Scholarly, Popular, and Grey Literature

Popular writing does not necessarily imply a lack of credibility, but it may not be appropriate for your paper. Popular articles are written for a general audience, while scholarly or peer-reviewed articles are written for an expert audience. The process of peer review includes rigorous critique of an article's methods, analysis, and conclusions by other experts in the field who offer anonymous feedback.

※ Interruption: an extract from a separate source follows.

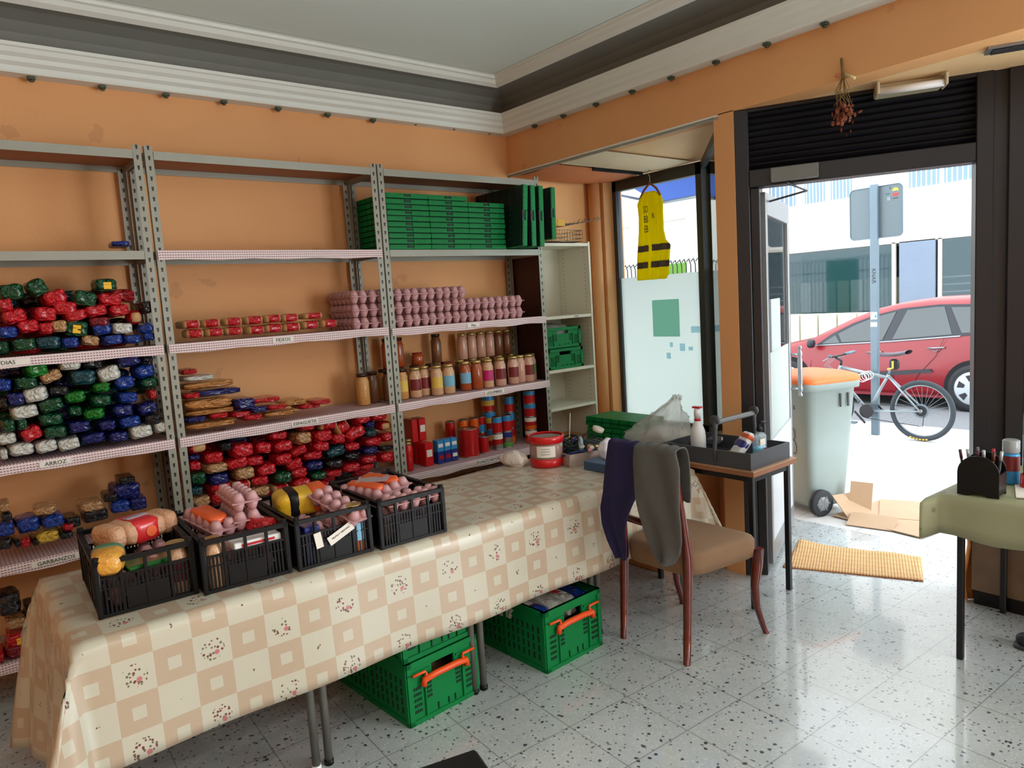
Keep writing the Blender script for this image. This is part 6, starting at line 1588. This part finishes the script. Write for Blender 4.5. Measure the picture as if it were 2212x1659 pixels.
m = MB(); m.lathe([(0.075, -0.004), (0.075, 0.004)], (-0.05, BB[1], BB[2]), blk, 24, axis=(1, 0, 0)); m.box((-0.075, BB[1]+0.06, BB[2]-0.065), (0.012, 0.17, 0.02), blk, rot=(R(47), 0, 0)); m.build('crankset', bk_)
m = MB(); m.box((-0.11, BB[1]+0.12, BB[2]-0.125), (0.08, 0.07, 0.02), galv); m.build('pedal', bk_)
m = MB(); m.box((0.075, BB[1]-0.06, BB[2]+0.065), (0.012, 0.17, 0.02), blk, rot=(R(47), 0, 0)); m.build('crank_arm', bk_)
m = MB(); m.tube([(-0.05, BB[1], BB[2]+0.074), (-0.03, RA[1], RA[2]+0.05)], 0.003, blk, 5); m.tube([(-0.05, BB[1], BB[2]-0.074), (-0.035, RA[1]+0.01, RA[2]-0.16), (-0.035, RA[1]-0.02, RA[2]-0.16), (-0.035, RA[1]-0.03, RA[2]-0.05)], 0.004, blk, 5); m.build('chain', bk_)
m = MB()
for k in range(4): m.tube([(-0.03-0.01*k, Y(3.60)+0.05*math.cos(a)+0.02*k, 0.68+0.045*math.sin(a)-0.01*k) for a in [q_*2*PI/14 for q_ in range(14)]], 0.004, white, 5, closed=True)
m.build('cable_lock', bk_)
o = text('lettering', 'ROCKRIDER', 0.05, ink, bk_, (-0.023, (BB[1]+HB[1])/2, (BB[2]+HB[2])/2+0.0), (PI/2, 0, -PI/2)); o.rotation_euler = (Matrix.Rotation(-PI/2, 4, 'Z') @ Matrix.Rotation(PI/2, 4, 'X') @ Matrix.Rotation(-math.atan2(HB[2]-BB[2], HB[1]-BB[1]), 4, 'Z')).to_euler()
m = MB()
for k in range(6): a = R(-70-k*6); m.box((-0.024, Y(3.07)+0.303*math.cos(a), 0.322+0.303*math.sin(a)), (0.004, 0.022, 0.014), ylw, rot=(a+PI/2, 0, 0))
m.build('tyre_lettering', bk_)

# car: side plane x = 10.05, front towards +y
cx0 = 10.05
cr_ = thing('car', 'red compact people carrier parked across the pavement', 'car', (cx0, 4.45, -0.03))
carm = M('car_red', S(140, 6, 24), 0.3, coat=0.35, spec=0.6); carglass2 = M('car_window', S(30, 44, 48), 0.06, spec=0.9, coat=0.6, var=0.5, vscale=3); trimb = M('car_black_trim', S(40, 44, 52), 0.4)
def CY(y): return y-4.45
# stations: y, z_bottom, z_belt, z_roof, roof inset
sts = [(6.62, 0.25, 0.52, 0.55, 0.3), (6.5, 0.17, 0.62, 0.66, 0.16), (6.2, 0.15, 0.70, 0.76, 0.10), (5.8, 0.14, 0.75, 0.86, 0.08), (5.45, 0.14, 0.79, 0.93, 0.07), (5.15, 0.14, 0.81, 1.08, 0.12), (4.9, 0.14, 0.83, 1.20, 0.15), (4.62, 0.14, 0.85, 1.31, 0.17), (4.3, 0.14, 0.87, 1.385, 0.19), (3.9, 0.15, 0.90, 1.425, 0.20), (3.4, 0.16, 0.94, 1.43, 0.20), (2.9, 0.18, 0.98, 1.40, 0.19), (2.6, 0.22, 1.0, 1.30, 0.18), (2.42, 0.26, 1.0, 1.05, 0.12), (2.34, 0.35, 0.9, 0.92, 0.1)]
Wd = 1.70; rows = []
for (y_, zb, zl, zr, ins) in sts:
    tap_ = 0.16 if y_ > 6.55 else (0.05 if y_ > 6.4 else (0.10 if y_ < 2.4 else 0.0))
    half = [(0.06+tap_, zb), (0.0+tap_, zb+0.08), (-0.015+tap_, (zb+zl)/2), (0.012+tap_, zl-0.07), (0.03+tap_, zl), (0.03+tap_+(ins-0.03)*0.75, zl+(zr-zl)*0.75), (ins+0.03+tap_, zr-0.03), (ins+0.12+tap_, zr), (Wd/2, zr+0.02)]
    full = half+[(Wd-p[0], p[1]) for p in half[-2::-1]]
    rows.append([(p[0], CY(y_), p[1]) for p in full])
m = MB(); m.grid(rows, carm)
n_ = len(rows[0]); i = m.mat(carm)
m.f += [tuple(range(n_)), tuple(range(len(m.v)-n_, len(m.v)))[::-1]]; m.mi += [i, i]; m.sm += [False, False]
m.f.append(tuple(k*n_ for k in range(len(rows)))+tuple(k*n_+n_-1 for k in range(len(rows)-1, -1, -1))); m.mi.append(m.mat(black)); m.sm.append(False)
m.build('body', cr_)
def side_x(y_, z_):
    # x of the side surface at (y,z)
    for a, b__ in zip(sts, sts[1:]):
        if b__[0] <= y_ <= a[0]:
            f_ = (a[0]-y_)/(a[0]-b__[0]); zl = a[2]*(1-f_)+b__[2]*f_; zr = a[3]*(1-f_)+b__[3]*f_; ins = a[4]*(1-f_)+b__[4]*f_
            if z_ > zl:
                q_ = (z_-zl)/max(0.01, (zr-zl)); return 0.03+(ins-0.03)*min(1.0, q_)
            zb = a[1]; mid = (zb+zl)/2
            return -0.015 if z_ < zl-0.07 else 0.012
    return 0.0
def patch(name, pts, mat_, off=0.008, th=0.006, parent=cr_):
    mb = MB(); n2 = len(pts)
    vs2 = [(side_x(y_, z_)-off, CY(y_), z_) for y_, z_ in pts]+[(side_x(y_, z_)-off+th, CY(y_), z_) for y_, z_ in pts]
    mb.add(vs2, [tuple(range(n2)), tuple(range(n2, 2*n2))[::-1]]+[(k, (k+1) % n2, n2+(k+1) % n2, n2+k) for k in range(n2)], mat_); return mb.build(name, parent)
patch('window_surround', [(5.36, 0.82), (5.15, 0.98), (4.85, 1.13), (4.55, 1.24), (4.20, 1.32), (3.75, 1.355), (3.30, 1.345), (2.95, 1.29), (2.85, 1.12), (3.2, 0.97), (3.45, 0.955), (4.3, 0.885)], trimb, 0.009)
patch('window', [(5.26, 0.85), (5.08, 0.97), (5.0, 0.86)], carglass2, 0.015)
patch('window', [(4.97, 0.87), (5.04, 0.99), (4.82, 1.105), (4.55, 1.21), (4.27, 1.28), (4.41, 0.90)], carglass2, 0.015)
patch('window', [(4.28, 0.91), (4.13, 1.295), (3.78, 1.325), (3.68, 1.325), (3.55, 0.975)], carglass2, 0.015)
patch('window', [(3.44, 0.99), (3.60, 1.315), (3.30, 1.31), (3.0, 1.25), (2.92, 1.12), (3.2, 1.0)], carglass2, 0.015)
patch('chrome_strip', [(5.36, 0.815), (4.3, 0.878), (3.45, 0.948), (3.45, 0.962), (4.3, 0.892), (5.36, 0.829)], alu, 0.016)
patch('rub_strip', [(5.15, 0.36), (4.4, 0.42), (3.75, 0.49), (3.78, 0.53), (4.4, 0.475), (5.15, 0.42)], trimb, 0.022, 0.02)
patch('sill_strip', [(5.3, 0.145), (3.62, 0.155), (3.62, 0.19), (5.3, 0.185)], M('car_sill', S(120, 20, 36), 0.4), 0.006)
for ya, yb, za, zb in ((4.34, 4.20, 0.87, 0.18), (5.40, 5.44, 0.80, 0.18)):
    m = MB(); m.tube([(side_x(ya, za)-0.004, CY(ya), za-0.03), (side_x(ya, 0.5)-0.002, CY((ya+yb)/2), 0.5), (side_x(yb, zb)-0.002, CY(yb), zb+0.02)], 0.0025, black, 4); m.build('door_gap', cr_)
m = MB(); m.tube([(side_x(3.6, .8)-0.004, CY(3.62), 0.93), (-0.018, CY(3.72), 0.7), (-0.018, CY(3.95), 0.42), (-0.018, CY(4.0), 0.25)], 0.0025, black, 4); m.build('door_gap', cr_)
for yh, zh in ((4.50, 0.735), (3.72, 0.80)):
    m = MB(); m.tube([(-0.01, CY(yh+0.10), zh), (-0.035, CY(yh), zh+0.004), (-0.01, CY(yh-0.10), zh+0.01)], 0.012, alu, 6); m.tube([(-0.012, CY(yh+0.05), zh-0.02), (-0.012, CY(yh), zh-0.045), (-0.012, CY(yh-0.05), zh-0.015)], 0.006, alu, 6); m.build('door_handle', cr_)
m = MB(); m.blob((-0.10, CY(5.36), 0.86), (0.14, 0.10, 0.13), trimb, p=2.6, n=7); m.build('wing_mirror', cr_)
for yw, nm in ((3.28, 'rear'), (5.75, 'front')):
    m = MB(); m.lathe([(0.345, -0.010), (0.345, 0.05)], (-0.008, CY(yw), 0.31), M('arch_dark', S(20, 20, 24), 0.8), 32, axis=(1, 0, 0)); m.build('wheel_arch', cr_)
    m = MB(); m.lathe([(0.16, -0.02), (0.24, -0.03), (0.29, -0.02), (0.30, 0.02), (0.30, 0.15)], (-0.03, CY(yw), 0.30), MATS['tyre'] if 'tyre' in MATS else black, 36, axis=(1, 0, 0)); w_ = m.build('wheel', cr_)
    m = MB(); m.lathe([(0.03, -0.022), (0.10, -0.016), (0.20, -0.020), (0.215, -0.012)], (-0.045, CY(yw), 0.30), M('hubcap', S(190, 198, 204), 0.35, 0.3), 32, axis=(1, 0, 0))
    for k in range(6):
        a = k*PI/3+0.3; m.prism([(CY(yw)+0.10*math.cos(a-.2), 0.30+0.10*math.sin(a-.2)), (CY(yw)+0.18*math.cos(a-.25), 0.30+0.18*math.sin(a-.25)), (CY(yw)+0.18*math.cos(a+.25), 0.30+0.18*math.sin(a+.25)), (CY(yw)+0.10*math.cos(a+.2), 0.30+0.10*math.sin(a+.2))], 'x', -0.066, -0.058, trimb)
    m.build('hubcap', w_)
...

This feedback provides the means to vet an article by multiple other scholars before it is published. 

Popular articles: 

  • Have been edited for clarity or style, but the science has not been rigorously vetted. 
  • Should avoid or explain jargon or technical language.
  • May be written in a more artfully descriptive style, using analogies or metaphors to explain complex topics.
  • May describe the human interest story behind the research.
  • Do not often include citations in the text or at the end of the article. 
  • May include persuasive writing, or otherwise promote an agenda other than relaying information.

Scholarly articles: 

  • Have been reviewed to examine the validity of the research methods and the credibility of the results. 
  • Assume an expert audience and choose precise language.
  • Use graphs, charts, or tables to explain results when appropriate. 
  • Will always include citations in the text and at the end of the article. 
  • Should report on shortcomings or limitations of the research. 
  • Try to avoid bias and/or report any conflicts of interest.

Grey Literature: 

In a category by itself, grey literature consists of reports by government, non-profit, or for-profit organizations outside of the academic publishing industry. These can include government reports, white papers, and program evaluations. Grey literature can be a valuable and credible resource for your research, but has usually not undergone peer-review to scrutinize the science behind the report. 

Science is Not Neutral

Systemic racism, sexism, and biased resource allocation affects research and marginalizes voices, including in STEM disciplines. Readers of scientific literature are encouraged to continue to ask "who is not represented in this work?"